Dass Naturwissenschaftler sich durch die Beschäftigung mit solchen Berichten nicht ihre Karriere verderben wollen, ist verständlich. Aber was ist davon zu halten, wenn auch Theologen kneifen?

 

Haben Wunder ausgedient?

Wunder, so hört man gelegentlich, taugen heute zur Stärkung des Glaubens nicht mehr. Das stimmt nicht, nicht für mich. Es gibt Wunderberichte, die ich für glaubwürdig halte, und diese Berichte bestärken mich sehr wohl in meinem Glauben. Für eines taugen solche Berichte allerdings in der Tat nicht mehr: Als Belege für die Richtigkeit einer bestimmten Religion in Abgrenzung zu allen anderen. Denn heute lässt sich nicht mehr verbergen, dass Wunder auch aus anderen Religionen berichtet werden, und von jenseits der Religionen.
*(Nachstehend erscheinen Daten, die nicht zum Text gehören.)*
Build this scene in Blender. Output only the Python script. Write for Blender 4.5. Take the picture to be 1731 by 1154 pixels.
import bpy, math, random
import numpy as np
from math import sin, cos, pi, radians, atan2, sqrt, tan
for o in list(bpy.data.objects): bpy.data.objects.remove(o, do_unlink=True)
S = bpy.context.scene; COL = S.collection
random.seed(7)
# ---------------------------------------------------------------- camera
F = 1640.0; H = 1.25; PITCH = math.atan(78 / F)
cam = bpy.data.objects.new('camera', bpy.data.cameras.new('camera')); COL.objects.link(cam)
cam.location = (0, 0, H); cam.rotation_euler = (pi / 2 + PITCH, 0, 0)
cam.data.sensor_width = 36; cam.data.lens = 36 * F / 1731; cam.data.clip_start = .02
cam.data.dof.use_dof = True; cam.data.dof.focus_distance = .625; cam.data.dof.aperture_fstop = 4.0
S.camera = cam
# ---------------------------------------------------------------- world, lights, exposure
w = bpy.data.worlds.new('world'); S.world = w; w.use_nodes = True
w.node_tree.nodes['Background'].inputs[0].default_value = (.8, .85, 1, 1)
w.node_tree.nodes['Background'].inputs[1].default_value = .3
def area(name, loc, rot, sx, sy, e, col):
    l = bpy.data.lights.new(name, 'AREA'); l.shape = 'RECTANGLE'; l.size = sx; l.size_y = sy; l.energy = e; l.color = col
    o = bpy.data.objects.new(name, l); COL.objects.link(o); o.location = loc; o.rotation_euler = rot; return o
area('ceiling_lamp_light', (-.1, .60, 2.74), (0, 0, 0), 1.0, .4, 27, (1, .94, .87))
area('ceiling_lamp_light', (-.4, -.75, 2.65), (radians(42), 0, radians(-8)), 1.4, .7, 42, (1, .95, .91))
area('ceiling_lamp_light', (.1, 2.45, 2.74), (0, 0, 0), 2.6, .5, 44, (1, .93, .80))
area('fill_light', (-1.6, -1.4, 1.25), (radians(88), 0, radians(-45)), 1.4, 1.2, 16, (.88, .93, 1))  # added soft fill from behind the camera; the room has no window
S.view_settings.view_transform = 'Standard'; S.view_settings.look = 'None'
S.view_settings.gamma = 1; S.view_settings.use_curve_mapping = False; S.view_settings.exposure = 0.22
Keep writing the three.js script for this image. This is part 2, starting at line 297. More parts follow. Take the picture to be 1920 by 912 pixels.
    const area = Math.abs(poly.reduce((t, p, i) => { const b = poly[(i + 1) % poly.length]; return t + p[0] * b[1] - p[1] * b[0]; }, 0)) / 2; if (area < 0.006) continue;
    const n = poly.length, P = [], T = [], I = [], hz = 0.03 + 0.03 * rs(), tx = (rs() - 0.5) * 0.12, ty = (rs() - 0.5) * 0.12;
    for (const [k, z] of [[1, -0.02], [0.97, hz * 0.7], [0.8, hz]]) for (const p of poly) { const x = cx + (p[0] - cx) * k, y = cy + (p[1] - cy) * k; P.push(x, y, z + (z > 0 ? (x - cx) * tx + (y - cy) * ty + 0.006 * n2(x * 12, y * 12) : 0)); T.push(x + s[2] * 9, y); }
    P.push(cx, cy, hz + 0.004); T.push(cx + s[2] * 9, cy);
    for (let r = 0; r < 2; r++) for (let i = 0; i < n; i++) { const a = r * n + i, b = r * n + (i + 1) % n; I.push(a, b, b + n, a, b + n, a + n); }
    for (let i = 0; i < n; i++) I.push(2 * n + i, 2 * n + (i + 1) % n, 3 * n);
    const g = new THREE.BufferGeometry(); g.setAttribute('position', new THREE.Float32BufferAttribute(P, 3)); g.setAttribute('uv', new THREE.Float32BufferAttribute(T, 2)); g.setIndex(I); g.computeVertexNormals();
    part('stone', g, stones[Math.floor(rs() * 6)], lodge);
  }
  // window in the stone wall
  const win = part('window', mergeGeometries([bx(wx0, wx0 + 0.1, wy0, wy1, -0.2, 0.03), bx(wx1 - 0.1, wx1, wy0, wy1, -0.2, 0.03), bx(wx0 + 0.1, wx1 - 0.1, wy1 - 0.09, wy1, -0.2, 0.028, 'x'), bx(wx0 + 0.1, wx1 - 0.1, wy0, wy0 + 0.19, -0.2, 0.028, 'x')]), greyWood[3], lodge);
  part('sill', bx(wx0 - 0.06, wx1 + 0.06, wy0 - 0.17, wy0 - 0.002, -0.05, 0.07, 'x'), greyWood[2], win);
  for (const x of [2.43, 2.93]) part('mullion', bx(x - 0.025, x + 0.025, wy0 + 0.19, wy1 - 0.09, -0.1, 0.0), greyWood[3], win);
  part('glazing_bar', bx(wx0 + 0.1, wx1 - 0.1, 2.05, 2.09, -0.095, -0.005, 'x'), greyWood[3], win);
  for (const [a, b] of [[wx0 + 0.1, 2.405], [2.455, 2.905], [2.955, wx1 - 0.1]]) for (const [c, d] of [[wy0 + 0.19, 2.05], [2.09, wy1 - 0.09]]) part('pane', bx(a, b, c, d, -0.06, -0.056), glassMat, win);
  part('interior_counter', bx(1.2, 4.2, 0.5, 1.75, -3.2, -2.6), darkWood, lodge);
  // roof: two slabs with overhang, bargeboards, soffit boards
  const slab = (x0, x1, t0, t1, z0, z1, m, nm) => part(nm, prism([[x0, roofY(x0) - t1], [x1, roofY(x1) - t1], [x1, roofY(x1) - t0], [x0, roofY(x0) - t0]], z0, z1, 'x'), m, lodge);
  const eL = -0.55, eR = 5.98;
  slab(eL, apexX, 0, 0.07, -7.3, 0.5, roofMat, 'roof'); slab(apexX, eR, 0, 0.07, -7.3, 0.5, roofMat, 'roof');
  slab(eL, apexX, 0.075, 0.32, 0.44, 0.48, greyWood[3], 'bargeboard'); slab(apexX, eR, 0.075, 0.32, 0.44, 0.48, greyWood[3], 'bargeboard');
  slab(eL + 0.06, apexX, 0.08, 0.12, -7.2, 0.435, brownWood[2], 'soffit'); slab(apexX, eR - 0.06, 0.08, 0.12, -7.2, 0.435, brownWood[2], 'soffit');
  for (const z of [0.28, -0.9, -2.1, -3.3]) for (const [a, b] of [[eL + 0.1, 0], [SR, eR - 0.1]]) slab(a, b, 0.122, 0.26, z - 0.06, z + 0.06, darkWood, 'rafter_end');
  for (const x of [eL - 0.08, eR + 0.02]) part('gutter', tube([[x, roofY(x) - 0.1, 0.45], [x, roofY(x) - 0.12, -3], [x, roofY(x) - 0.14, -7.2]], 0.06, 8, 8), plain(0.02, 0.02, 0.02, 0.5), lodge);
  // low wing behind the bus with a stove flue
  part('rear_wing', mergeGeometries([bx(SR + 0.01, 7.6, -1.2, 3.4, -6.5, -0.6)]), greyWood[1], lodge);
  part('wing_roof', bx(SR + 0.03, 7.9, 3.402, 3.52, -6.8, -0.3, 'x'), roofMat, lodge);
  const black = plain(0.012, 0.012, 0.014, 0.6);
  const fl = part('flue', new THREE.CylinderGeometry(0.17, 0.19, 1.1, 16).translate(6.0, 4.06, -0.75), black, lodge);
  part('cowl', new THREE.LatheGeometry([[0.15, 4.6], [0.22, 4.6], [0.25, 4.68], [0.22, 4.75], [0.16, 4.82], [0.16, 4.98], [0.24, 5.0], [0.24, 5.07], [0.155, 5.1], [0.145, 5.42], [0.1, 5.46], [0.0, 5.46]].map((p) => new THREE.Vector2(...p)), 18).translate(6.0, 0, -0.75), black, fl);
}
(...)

Doch der springende Punkt ist für mich ein anderer: Wer ein Wunder erlebt hat, der – oder die – kann mit der Feststellung nichts anfangen, dass sein Erlebnis wissenschaftlich nicht verifizierbar und daher irrelevant sei. Er hat eine persönliche Botschaft erhalten, für die er danken und auf die er mit seinem Leben antworten will. Ich meine: Das ist der Punkt, an dem nicht nur die Theologen, sondern wir alle als Mitmenschen in der Verantwortung sind. Wenn wir uns hinter dem naturwissenschaftlich Möglichen verstecken, lassen wir die Menschen im Stich, denen naturwissenschaftlich Unmögliches widerfahren ist. Genauer: Denen etwas widerfahren ist, das heute als naturwissenschaftlich unmöglich gilt. Denn wer weiß: Vielleicht werden uns eines Tages die Naturwissenschaftler belehren, dass das, was wir für moderne Wissenschaft halten, längst schon wieder historisch ist.